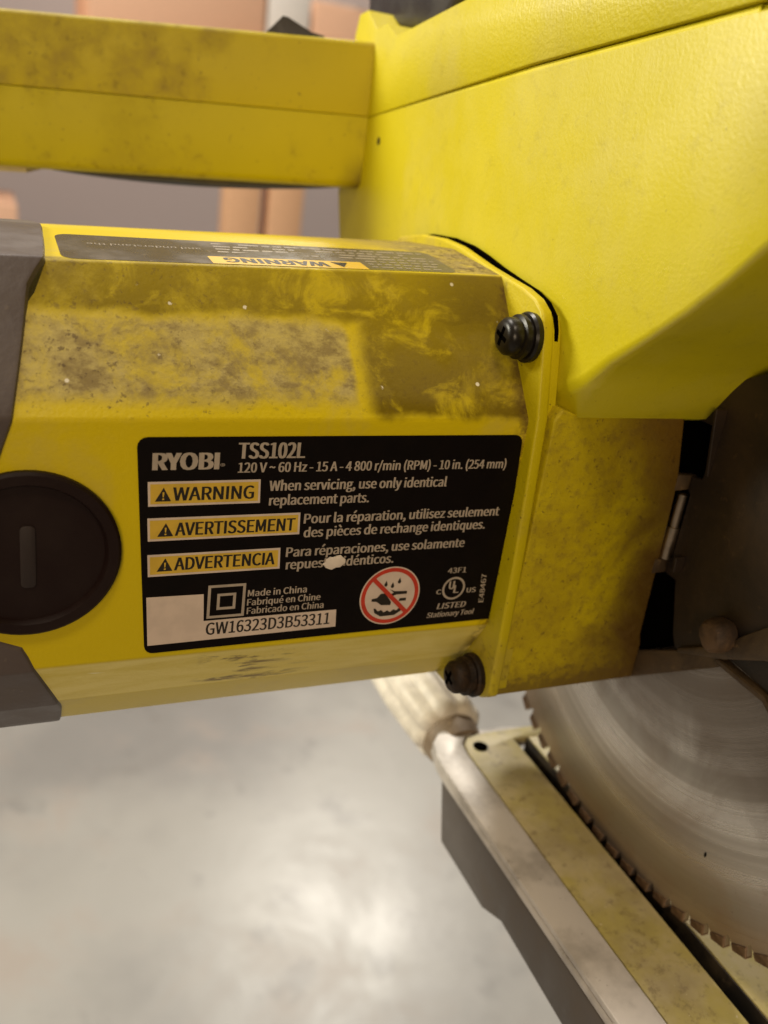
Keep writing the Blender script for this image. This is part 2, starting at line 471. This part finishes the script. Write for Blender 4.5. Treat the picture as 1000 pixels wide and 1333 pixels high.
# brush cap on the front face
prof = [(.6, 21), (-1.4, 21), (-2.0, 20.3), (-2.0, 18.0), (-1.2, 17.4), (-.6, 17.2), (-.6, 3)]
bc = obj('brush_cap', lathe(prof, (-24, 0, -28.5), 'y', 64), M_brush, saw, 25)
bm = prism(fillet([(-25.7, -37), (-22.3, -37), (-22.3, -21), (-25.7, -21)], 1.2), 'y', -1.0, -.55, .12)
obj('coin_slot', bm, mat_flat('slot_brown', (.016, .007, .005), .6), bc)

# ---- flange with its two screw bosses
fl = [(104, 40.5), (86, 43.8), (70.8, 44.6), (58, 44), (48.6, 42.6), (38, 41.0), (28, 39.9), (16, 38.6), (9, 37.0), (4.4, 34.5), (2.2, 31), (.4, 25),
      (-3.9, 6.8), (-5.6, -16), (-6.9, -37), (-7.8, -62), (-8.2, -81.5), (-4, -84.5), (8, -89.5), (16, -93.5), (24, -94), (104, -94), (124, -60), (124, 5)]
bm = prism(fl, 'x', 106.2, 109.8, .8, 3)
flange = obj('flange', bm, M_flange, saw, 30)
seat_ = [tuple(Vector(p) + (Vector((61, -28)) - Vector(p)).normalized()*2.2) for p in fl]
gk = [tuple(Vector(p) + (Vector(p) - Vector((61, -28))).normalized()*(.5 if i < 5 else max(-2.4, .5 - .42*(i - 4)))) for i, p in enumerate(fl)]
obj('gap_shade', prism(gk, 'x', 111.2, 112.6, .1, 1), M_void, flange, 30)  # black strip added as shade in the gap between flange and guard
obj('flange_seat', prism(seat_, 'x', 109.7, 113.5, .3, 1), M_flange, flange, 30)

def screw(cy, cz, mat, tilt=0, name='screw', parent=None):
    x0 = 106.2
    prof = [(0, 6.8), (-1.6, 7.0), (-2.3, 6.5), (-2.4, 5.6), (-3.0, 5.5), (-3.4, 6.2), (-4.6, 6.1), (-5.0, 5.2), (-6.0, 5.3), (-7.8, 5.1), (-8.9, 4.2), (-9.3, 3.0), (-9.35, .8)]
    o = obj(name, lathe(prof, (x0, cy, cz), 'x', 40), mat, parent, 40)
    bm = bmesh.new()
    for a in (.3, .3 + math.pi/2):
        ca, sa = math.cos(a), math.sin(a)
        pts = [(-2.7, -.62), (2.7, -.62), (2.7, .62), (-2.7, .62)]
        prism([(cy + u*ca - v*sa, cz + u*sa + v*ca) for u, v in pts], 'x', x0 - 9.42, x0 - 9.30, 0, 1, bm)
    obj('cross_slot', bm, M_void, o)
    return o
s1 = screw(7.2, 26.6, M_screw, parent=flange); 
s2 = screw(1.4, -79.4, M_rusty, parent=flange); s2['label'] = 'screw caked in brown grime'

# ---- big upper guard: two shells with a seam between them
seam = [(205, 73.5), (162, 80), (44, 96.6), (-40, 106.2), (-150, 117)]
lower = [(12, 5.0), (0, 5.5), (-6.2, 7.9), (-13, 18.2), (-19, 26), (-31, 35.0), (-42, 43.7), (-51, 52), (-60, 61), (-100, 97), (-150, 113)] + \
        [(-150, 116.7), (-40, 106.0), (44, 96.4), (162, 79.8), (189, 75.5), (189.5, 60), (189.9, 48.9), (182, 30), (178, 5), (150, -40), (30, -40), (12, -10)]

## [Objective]
Write out an exact copy of the listing, first line through the line containing "M_flange, flange, 30)", with the pictures left out.

## [Solved exercise]
Keep writing the Blender script for this image. This is part 2, starting at line 471. This part finishes the script. Write for Blender 4.5. Treat the picture as 1000 pixels wide and 1333 pixels high.
# brush cap on the front face
prof = [(.6, 21), (-1.4, 21), (-2.0, 20.3), (-2.0, 18.0), (-1.2, 17.4), (-.6, 17.2), (-.6, 3)]
bc = obj('brush_cap', lathe(prof, (-24, 0, -28.5), 'y', 64), M_brush, saw, 25)
bm = prism(fillet([(-25.7, -37), (-22.3, -37), (-22.3, -21), (-25.7, -21)], 1.2), 'y', -1.0, -.55, .12)
obj('coin_slot', bm, mat_flat('slot_brown', (.016, .007, .005), .6), bc)

# ---- flange with its two screw bosses
fl = [(104, 40.5), (86, 43.8), (70.8, 44.6), (58, 44), (48.6, 42.6), (38, 41.0), (28, 39.9), (16, 38.6), (9, 37.0), (4.4, 34.5), (2.2, 31), (.4, 25),
      (-3.9, 6.8), (-5.6, -16), (-6.9, -37), (-7.8, -62), (-8.2, -81.5), (-4, -84.5), (8, -89.5), (16, -93.5), (24, -94), (104, -94), (124, -60), (124, 5)]
bm = prism(fl, 'x', 106.2, 109.8, .8, 3)
flange = obj('flange', bm, M_flange, saw, 30)
seat_ = [tuple(Vector(p) + (Vector((61, -28)) - Vector(p)).normalized()*2.2) for p in fl]
gk = [tuple(Vector(p) + (Vector(p) - Vector((61, -28))).normalized()*(.5 if i < 5 else max(-2.4, .5 - .42*(i - 4)))) for i, p in enumerate(fl)]
obj('gap_shade', prism(gk, 'x', 111.2, 112.6, .1, 1), M_void, flange, 30)  # black strip added as shade in the gap between flange and guard
obj('flange_seat', prism(seat_, 'x', 109.7, 113.5, .3, 1), M_flange, flange, 30)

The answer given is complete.